How will you approach the issue of cybersecurity?

I recently republished a November 2001 article arguing that if the government were to maintain and collect indefinitely large amounts of information, the implications for privacy could be monstrous. I said we should give some thought to how to restrict or restrain or constrain that. Now we have it. And we’re doing it.

I worry that terrorism is not the only evil in the world. If we have a capacity to deter wrongdoers, I’m not sure why we wouldn’t extend it to human trafficking. I worry about the potential over time for the ability to surveil, retain and analyze eventually to the point of omniscience. I think that’s something that ought to give people pause and concern.

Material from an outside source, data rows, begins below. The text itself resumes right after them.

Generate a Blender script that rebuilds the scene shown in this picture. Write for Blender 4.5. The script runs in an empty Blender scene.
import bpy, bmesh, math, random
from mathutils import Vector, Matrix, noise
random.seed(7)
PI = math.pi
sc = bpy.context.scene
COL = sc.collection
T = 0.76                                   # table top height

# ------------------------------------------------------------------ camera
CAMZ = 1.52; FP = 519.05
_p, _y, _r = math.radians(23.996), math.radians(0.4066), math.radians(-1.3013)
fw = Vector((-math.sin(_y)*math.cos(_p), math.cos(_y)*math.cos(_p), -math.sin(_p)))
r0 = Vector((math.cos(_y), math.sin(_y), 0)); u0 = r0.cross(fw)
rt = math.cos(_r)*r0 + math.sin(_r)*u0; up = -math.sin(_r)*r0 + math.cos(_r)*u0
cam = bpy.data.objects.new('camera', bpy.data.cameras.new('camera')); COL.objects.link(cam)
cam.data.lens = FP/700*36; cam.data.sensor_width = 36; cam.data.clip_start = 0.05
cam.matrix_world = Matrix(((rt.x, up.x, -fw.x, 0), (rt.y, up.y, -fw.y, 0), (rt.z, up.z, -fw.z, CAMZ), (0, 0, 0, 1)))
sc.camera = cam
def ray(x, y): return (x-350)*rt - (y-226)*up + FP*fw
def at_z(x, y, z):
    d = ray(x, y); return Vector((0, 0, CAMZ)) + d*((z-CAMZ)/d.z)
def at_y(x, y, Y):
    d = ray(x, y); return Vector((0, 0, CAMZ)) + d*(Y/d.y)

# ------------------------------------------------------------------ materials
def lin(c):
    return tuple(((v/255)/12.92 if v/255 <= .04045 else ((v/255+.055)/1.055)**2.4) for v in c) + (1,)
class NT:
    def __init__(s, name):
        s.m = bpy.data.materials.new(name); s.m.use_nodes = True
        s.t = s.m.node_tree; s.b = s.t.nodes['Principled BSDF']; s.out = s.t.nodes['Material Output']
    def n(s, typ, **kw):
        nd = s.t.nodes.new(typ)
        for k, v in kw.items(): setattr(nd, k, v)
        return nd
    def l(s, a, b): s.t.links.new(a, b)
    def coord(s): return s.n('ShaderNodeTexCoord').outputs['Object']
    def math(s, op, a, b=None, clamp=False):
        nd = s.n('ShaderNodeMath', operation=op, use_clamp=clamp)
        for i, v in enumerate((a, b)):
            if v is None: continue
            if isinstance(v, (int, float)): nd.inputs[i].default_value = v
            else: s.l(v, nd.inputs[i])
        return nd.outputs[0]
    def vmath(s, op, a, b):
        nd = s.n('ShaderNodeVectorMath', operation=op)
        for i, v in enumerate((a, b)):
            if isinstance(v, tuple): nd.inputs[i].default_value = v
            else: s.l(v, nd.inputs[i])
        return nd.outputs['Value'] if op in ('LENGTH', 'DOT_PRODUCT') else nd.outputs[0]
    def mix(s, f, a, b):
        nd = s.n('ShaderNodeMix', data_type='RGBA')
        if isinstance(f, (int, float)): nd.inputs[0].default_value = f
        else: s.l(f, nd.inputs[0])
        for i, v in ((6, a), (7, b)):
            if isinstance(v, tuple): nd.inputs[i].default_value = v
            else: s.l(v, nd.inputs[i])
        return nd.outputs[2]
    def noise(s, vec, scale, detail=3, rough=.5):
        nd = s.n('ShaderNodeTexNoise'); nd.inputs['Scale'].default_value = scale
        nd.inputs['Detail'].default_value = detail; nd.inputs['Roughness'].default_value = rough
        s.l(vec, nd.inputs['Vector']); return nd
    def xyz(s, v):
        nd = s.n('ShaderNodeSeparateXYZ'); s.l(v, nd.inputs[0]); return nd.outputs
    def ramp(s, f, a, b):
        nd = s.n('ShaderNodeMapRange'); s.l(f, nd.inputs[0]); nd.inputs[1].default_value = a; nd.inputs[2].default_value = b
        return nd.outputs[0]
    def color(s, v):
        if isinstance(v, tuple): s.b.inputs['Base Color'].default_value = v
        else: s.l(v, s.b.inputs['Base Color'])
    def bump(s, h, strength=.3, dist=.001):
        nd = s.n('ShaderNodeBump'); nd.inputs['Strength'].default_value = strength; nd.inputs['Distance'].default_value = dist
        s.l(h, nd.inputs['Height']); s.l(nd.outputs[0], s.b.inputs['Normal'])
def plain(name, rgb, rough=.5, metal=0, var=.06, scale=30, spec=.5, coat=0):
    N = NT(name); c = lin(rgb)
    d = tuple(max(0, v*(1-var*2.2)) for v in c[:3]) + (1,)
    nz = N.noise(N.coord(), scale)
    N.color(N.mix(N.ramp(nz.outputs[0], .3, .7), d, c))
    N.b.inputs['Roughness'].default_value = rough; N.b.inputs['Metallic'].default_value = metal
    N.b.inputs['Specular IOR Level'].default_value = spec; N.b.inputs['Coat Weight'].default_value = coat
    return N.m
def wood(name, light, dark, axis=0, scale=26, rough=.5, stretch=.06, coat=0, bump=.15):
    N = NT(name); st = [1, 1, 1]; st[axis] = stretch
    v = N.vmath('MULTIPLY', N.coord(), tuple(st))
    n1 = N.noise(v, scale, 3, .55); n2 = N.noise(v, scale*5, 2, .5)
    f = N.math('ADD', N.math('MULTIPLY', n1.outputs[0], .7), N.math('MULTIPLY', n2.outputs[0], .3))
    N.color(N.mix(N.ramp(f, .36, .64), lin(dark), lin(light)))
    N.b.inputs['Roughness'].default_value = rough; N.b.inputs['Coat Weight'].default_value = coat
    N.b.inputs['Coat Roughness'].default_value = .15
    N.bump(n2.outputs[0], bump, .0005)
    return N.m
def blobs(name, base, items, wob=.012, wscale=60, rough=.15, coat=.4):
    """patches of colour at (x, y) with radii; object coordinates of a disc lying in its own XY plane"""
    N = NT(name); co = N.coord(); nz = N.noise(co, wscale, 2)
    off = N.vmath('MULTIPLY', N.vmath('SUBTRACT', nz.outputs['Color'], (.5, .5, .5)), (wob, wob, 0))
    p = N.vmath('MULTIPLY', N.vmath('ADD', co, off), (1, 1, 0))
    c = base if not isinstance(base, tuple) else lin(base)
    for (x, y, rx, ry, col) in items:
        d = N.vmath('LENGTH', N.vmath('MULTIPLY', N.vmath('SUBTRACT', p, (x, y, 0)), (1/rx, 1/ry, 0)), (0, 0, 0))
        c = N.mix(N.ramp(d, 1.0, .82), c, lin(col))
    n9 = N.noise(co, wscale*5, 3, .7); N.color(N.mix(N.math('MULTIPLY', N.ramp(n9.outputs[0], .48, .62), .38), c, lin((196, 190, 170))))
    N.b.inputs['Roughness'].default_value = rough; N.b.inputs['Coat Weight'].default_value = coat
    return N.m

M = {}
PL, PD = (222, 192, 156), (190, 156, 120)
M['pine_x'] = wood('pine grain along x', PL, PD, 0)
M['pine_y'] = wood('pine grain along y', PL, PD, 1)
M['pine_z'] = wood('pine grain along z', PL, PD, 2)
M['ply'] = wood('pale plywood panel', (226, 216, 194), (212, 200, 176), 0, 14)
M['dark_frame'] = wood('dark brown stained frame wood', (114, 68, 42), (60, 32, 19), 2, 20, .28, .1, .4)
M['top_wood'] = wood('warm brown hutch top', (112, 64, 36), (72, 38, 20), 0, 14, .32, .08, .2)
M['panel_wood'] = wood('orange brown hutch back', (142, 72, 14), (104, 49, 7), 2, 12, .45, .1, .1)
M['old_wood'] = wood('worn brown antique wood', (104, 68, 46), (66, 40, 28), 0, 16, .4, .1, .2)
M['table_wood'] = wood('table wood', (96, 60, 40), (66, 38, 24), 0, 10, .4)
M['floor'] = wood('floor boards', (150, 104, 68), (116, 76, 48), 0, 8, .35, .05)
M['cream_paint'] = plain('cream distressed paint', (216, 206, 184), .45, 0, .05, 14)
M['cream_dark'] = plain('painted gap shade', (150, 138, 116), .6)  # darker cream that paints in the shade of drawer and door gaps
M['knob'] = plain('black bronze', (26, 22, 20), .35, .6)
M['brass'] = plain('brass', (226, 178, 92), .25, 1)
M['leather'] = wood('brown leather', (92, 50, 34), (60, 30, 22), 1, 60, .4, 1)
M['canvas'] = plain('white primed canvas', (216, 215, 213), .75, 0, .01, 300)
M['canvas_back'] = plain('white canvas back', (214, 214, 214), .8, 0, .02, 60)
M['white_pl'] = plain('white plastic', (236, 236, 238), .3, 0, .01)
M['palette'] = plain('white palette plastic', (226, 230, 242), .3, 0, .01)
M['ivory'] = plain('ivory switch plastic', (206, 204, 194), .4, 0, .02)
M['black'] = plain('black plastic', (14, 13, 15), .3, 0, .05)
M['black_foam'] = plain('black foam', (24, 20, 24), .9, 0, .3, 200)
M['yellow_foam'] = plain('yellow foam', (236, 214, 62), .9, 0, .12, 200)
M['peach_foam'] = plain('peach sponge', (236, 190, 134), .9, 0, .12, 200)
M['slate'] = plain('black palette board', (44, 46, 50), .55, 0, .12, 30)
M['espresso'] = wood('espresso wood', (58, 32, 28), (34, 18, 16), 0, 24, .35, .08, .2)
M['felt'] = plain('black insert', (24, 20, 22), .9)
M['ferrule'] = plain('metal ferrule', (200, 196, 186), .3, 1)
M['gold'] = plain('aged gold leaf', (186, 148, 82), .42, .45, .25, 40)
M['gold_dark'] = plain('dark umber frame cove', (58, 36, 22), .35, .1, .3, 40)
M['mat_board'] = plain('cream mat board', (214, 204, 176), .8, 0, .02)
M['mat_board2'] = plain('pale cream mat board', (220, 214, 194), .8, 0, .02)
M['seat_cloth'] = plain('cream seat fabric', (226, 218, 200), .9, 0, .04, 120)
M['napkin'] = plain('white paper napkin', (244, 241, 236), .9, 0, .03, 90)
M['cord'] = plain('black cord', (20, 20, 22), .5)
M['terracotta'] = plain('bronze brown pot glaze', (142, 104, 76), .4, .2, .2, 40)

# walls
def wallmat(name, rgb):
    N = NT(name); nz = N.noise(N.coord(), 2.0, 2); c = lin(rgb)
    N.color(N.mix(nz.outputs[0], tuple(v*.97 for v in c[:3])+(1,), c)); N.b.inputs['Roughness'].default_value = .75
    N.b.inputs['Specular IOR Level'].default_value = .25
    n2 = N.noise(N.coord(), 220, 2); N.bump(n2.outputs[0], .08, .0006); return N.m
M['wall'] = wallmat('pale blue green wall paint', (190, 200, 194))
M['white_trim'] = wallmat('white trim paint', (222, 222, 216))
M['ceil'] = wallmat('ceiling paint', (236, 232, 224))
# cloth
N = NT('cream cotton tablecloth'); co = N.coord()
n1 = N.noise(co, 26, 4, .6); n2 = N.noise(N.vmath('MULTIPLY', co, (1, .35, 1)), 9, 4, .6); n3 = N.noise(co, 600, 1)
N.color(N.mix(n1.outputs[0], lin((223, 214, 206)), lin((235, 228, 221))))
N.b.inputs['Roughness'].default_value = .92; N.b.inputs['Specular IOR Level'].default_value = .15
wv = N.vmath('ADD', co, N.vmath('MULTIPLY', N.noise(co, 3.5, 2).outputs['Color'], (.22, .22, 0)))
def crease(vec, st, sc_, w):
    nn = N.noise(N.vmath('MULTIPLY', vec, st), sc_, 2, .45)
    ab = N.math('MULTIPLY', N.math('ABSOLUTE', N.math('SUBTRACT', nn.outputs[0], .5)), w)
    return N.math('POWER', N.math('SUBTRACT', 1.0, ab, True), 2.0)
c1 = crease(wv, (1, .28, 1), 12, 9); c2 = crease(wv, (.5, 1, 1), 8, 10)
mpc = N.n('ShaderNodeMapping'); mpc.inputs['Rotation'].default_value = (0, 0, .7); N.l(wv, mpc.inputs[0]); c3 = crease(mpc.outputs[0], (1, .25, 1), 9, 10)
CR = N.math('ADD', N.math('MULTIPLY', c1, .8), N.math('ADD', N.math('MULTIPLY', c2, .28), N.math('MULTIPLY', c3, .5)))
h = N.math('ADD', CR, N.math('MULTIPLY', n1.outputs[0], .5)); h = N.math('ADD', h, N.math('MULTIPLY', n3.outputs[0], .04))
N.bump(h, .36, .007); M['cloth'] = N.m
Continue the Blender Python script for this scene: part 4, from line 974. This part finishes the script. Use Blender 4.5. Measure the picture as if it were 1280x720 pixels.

That sort of issue is interesting, how the U.S. goes about continuing to create a strategy that is effective in securing [not just] the Internet infrastructure, but the entire ecosystem — what’s the right balance between defense on the one hand and offense on the other.

In the Wyndham case [in which the FTC filed a complaint against the Wyndham Hotel chain after its allegedly lax security practices led to the disclosure of customers’ credit card numbers], we’ve got the police giving tickets to people who didn’t put sufficiently strong bars on their Windows. Maybe we should spend more time going after criminals.

Correction: We originally quoted Eisenach saying that Viasat offered a 6 Mbps upstream connection, but he notified us that the correct figure is 4 Mbps.